Lo scopo dell’appuntamento (senza streaming) a Istanbul, come ha spiegato Tofalo ai magistrati, era organizzare dieci giorni più tardi un incontro a Roma con alcuni leader libici per parlare di pace. All’incontro, al quale era prevista anche la presenza di Alessandro Di Battista e di Luigi Di Maio, avrebbero dovuto partecipare Ghwell (nemico di Serraj a Tripoli), il capo del Parlamento di Tobruk Abdullah al Thani (vale a dire un altro rivale di Serraj) e forse lo stesso generale Haftar (il capo dei rivali di Serraj. In pratica manca soltanto l’Isis, che però non accetterebbe l’invito).

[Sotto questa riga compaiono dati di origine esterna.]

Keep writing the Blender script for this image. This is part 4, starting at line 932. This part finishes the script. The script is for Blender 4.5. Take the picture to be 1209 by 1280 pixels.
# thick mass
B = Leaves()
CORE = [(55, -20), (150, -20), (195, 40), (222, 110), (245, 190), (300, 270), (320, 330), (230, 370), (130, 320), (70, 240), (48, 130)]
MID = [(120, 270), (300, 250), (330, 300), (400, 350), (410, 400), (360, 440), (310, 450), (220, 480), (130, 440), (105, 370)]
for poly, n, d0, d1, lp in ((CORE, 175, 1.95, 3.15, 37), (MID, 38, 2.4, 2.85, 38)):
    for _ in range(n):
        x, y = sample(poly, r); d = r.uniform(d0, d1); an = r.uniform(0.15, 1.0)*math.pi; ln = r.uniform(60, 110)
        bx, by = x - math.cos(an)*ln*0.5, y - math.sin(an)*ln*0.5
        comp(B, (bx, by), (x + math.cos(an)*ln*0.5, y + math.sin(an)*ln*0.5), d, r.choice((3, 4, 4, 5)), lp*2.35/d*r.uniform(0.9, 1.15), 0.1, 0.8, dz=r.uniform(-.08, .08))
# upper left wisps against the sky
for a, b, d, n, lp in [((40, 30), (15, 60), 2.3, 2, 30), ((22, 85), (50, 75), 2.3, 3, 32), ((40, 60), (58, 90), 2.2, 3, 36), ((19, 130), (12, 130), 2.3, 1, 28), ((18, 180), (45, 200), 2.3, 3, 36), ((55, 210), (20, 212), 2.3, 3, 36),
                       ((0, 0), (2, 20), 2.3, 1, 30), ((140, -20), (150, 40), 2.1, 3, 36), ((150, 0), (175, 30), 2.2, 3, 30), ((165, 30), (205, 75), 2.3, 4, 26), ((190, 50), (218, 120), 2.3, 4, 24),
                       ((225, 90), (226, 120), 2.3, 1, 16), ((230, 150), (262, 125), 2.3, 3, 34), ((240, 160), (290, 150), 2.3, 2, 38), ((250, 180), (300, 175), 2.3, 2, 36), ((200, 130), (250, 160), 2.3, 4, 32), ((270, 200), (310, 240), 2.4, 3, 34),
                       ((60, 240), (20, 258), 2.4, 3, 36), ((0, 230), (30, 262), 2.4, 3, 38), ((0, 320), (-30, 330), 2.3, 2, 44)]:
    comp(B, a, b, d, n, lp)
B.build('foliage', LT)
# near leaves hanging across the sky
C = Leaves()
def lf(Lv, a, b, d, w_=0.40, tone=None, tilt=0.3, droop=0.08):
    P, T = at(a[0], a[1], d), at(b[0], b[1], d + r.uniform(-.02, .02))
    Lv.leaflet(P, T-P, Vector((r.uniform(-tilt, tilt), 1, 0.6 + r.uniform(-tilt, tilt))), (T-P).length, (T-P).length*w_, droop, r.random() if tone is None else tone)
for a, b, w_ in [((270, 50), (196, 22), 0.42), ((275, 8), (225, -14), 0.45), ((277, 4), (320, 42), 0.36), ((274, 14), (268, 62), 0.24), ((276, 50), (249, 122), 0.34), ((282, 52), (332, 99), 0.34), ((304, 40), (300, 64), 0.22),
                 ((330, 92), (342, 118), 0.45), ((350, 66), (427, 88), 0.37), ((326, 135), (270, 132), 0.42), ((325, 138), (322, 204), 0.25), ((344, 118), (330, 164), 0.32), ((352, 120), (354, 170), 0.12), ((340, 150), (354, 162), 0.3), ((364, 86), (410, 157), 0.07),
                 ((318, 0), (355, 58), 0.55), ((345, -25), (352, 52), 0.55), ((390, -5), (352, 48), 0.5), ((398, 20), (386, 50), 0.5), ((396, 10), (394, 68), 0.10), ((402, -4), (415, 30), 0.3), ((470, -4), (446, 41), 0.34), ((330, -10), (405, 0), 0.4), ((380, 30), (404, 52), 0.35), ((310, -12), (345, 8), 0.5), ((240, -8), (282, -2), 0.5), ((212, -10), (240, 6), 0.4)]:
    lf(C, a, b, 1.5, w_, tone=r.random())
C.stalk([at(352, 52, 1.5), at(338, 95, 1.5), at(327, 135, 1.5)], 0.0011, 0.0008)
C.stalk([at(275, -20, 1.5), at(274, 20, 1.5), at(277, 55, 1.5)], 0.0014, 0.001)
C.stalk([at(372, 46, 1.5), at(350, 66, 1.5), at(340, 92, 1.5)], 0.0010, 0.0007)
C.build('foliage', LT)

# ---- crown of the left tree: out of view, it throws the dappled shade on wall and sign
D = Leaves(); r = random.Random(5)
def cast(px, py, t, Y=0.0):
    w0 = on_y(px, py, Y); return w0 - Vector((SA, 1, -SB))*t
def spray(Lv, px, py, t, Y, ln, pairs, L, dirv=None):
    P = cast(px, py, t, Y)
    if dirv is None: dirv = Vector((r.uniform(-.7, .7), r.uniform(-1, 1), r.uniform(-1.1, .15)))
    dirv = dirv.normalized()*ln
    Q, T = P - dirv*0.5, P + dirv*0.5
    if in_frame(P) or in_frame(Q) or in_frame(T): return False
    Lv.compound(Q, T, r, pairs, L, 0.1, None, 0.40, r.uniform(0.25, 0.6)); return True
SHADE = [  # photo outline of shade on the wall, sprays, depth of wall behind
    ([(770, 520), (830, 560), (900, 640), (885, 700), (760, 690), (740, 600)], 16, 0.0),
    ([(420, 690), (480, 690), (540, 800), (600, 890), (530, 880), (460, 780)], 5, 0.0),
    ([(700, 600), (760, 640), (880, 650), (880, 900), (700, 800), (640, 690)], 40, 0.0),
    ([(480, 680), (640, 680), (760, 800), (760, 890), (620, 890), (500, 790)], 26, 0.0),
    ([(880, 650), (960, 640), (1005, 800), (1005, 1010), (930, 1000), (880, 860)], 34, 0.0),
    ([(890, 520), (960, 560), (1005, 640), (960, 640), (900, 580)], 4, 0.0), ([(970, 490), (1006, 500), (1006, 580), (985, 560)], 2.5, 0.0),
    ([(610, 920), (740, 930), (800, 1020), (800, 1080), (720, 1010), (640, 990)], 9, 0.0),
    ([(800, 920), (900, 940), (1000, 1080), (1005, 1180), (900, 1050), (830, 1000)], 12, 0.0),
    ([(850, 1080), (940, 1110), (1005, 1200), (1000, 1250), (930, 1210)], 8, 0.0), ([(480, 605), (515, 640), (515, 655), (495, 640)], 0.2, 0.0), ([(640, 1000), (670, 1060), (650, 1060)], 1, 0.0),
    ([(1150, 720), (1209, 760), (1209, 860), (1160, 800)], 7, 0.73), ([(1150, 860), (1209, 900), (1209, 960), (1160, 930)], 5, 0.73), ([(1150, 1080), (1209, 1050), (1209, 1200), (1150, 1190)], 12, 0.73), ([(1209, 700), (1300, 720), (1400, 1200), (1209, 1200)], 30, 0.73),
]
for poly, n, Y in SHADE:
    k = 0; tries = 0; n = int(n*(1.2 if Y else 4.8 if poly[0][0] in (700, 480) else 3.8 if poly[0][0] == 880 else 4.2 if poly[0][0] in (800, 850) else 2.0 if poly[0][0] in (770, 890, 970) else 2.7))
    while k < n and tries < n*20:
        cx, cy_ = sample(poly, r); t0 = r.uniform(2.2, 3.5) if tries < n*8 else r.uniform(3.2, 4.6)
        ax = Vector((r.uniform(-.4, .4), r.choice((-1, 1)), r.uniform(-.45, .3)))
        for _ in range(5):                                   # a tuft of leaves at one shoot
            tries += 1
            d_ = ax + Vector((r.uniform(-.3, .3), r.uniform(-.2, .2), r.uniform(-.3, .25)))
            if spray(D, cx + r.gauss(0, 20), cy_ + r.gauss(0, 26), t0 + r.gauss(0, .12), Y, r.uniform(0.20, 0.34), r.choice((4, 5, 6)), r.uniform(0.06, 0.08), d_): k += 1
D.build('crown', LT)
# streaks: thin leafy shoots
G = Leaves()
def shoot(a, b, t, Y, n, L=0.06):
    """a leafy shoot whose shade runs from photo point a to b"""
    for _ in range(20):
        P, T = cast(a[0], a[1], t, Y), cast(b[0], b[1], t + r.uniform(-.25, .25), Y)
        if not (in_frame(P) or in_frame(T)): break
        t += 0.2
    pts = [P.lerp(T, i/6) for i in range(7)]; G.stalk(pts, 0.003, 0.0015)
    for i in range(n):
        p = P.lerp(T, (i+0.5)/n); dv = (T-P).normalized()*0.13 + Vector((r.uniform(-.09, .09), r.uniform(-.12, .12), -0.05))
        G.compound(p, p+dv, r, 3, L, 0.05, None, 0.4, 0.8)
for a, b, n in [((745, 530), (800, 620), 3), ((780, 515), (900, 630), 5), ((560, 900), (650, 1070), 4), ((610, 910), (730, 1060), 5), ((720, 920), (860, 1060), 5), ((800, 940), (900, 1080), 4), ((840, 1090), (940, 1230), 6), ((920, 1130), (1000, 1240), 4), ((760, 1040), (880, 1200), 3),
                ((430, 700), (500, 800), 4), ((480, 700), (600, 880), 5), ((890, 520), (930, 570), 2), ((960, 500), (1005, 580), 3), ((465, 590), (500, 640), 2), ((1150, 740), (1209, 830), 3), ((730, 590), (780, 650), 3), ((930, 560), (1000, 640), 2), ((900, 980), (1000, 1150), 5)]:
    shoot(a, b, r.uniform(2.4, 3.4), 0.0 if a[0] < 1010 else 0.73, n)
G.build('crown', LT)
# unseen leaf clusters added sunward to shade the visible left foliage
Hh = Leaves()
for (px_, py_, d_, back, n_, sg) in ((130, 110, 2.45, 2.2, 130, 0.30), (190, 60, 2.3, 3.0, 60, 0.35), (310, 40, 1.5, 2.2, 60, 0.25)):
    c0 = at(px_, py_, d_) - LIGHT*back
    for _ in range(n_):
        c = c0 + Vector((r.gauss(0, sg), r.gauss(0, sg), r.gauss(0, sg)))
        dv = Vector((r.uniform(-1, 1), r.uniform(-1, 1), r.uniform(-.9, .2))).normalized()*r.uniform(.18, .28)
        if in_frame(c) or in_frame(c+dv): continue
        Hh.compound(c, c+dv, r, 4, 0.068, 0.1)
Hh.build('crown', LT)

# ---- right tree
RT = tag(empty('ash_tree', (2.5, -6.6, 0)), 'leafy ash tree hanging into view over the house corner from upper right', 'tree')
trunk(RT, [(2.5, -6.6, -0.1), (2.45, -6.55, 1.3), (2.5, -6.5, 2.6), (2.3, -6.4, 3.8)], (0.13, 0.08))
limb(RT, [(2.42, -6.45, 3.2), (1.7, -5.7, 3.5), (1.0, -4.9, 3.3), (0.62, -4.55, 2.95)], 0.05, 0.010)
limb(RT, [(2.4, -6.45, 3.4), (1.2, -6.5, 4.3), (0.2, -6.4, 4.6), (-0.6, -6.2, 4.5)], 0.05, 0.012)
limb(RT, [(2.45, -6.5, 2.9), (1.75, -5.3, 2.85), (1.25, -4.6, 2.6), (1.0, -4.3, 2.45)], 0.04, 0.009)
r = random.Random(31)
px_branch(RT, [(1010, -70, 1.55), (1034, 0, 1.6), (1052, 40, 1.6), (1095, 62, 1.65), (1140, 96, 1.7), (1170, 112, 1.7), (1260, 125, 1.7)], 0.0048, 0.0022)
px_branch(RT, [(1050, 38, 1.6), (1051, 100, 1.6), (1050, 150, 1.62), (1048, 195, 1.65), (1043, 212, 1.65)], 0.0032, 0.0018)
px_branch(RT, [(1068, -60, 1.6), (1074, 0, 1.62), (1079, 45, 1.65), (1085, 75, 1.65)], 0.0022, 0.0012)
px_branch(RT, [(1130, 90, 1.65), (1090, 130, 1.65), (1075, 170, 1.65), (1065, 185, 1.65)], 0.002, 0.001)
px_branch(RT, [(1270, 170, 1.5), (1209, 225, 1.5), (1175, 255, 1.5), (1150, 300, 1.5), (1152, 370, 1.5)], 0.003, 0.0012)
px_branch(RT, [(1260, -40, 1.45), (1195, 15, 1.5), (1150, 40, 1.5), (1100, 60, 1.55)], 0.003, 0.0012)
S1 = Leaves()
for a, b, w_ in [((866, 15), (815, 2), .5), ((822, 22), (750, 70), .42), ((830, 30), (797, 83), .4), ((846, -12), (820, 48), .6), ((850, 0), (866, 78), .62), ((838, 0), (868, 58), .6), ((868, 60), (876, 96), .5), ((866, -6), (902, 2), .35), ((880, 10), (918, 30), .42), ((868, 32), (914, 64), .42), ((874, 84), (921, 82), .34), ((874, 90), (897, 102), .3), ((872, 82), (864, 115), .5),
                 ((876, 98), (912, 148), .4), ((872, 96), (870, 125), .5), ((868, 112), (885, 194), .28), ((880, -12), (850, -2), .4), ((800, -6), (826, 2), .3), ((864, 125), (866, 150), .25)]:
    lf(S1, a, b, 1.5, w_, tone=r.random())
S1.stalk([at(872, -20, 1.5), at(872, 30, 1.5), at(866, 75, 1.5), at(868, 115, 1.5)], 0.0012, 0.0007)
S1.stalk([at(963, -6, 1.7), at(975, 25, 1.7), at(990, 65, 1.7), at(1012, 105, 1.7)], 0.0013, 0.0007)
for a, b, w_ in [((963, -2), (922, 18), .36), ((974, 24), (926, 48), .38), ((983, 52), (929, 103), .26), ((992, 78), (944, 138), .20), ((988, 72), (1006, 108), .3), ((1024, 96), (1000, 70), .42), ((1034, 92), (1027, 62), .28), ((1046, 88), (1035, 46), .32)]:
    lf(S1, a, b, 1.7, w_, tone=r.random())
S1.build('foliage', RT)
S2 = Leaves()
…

Mancano pochi giorni alla fine del governo Renzi per il referendum del 4 dicembre, il Movimento 5 stelle accarezza l’idea di elezioni e di arrivare al governo e intanto di fatto sta per offrire una sponda comoda al piano russo per unire Ghwell e Haftar contro Serraj e aiutarli a prendere il potere in Libia – un piano che va in direzione totalmente contraria alla posizione ufficiale dell’Italia in Libia e alla missione di duecento soldati italiani che a Misurata lavorano come simbolo della cooperazione con Serraj. Ma a quel punto qualcuno – il nome è coperto da un omissis nella deposizione di Tofalo – ferma tutto, forse perché organizzare un incontro tra nemici di Serraj e golpisti a Roma, capitale dell’alleanza con lo stesso Serraj e che a gennaio ha stretto con Tripoli un accordo sull’immigrazione, pare eccessivo.
Di tutto questo non si saprebbe nulla, senza le indagini della Guardia di Finanza culminate nell’arresto di Annamaria Fontana e del marito a fine gennaio.